All we imagine as light, tout ce que nous imaginons être la lumière s’avère en fait… plutôt sombre. Moite aussi et poisseux, à l’image de Mumbai, de son trafic fou, de sa foule, et de la mousson qui s’abat sur la mégalopole indienne, toujours aussi fascinante et trépidante. À Mumbai, cette cité qui ne dort jamais, la vie grouille. Dans le quotidien des trois héroïnes, fatiguées par leur labeur, les heures de transport, leur vie monotone, il ne fait pas beau, comme dans la capitale économique de l’Inde. La pluie. La nuit. Ou l’inverse. Difficile de faire le distinguo entre les temps diurnes et nocturnes. Une fois encore la célèbre litanie verlainienne pourrait être convoquée pour illustrer l’état d’âme des trois dames : « Il pleure dans [leur] cœur/Comme il pleut sur la ville. Quelle est cette langueur/Qui pénètre [leur] cœur ? » 

On le sait, on le sent, le poids des traditions, le regard des autres, la peur de l’expulsion… expliquent cette douce tristesse, même si elle est rehaussée par la jeunesse d’Anu, rieuse et spontanée. À travers cette dernière et Prabha, ces deux héroïnes emblématiques, la cinéaste confronte deux générations de femmes, l’une, croit-on, encore sous l’influence des traditions, l’autre, plus contemporaine, connectée, et a priori plus libre. Mais toutes deux avec le même désir d’émancipation. On est bien loin du cœur battant de Bollywood avec ses histoires de princes et de princesses à l’eau de rose, tout en sourires et saris chatoyants. Ici, tout est bleu. Bleu nuit. Bleu des néons. Bleu des costumes des infirmières qu’elles incarnent. 

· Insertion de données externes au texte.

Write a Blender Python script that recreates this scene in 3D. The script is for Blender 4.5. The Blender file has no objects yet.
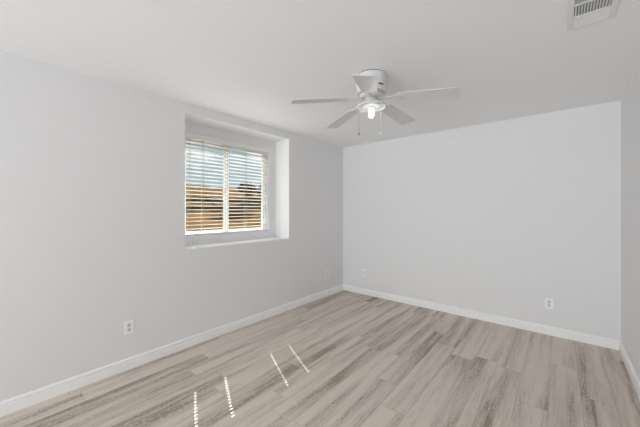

Reste qu’au mitan du film, Prabha, Anu et Parvati quittent la cité des rêves, rebaptisée “cité des illusions”. La jungle urbaine se mue alors en jungle tropicale, celle des rives de l’océan Indien. Une autre moiteur depuis laquelle les rêves semblent cette fois pouvoir se réaliser. Car ici, le vent, dirait-on, a fini par chasser les nuages. D’ailleurs à la prophétie de Prabha lancée à Anu, « ça ne sert à rien de t’enfuir, tu ne peux pas échapper à ton destin », les lampions colorés d’une buvette de bord de plage envoient un tout autre signal pour le final : celui de la vie et de l’espoir.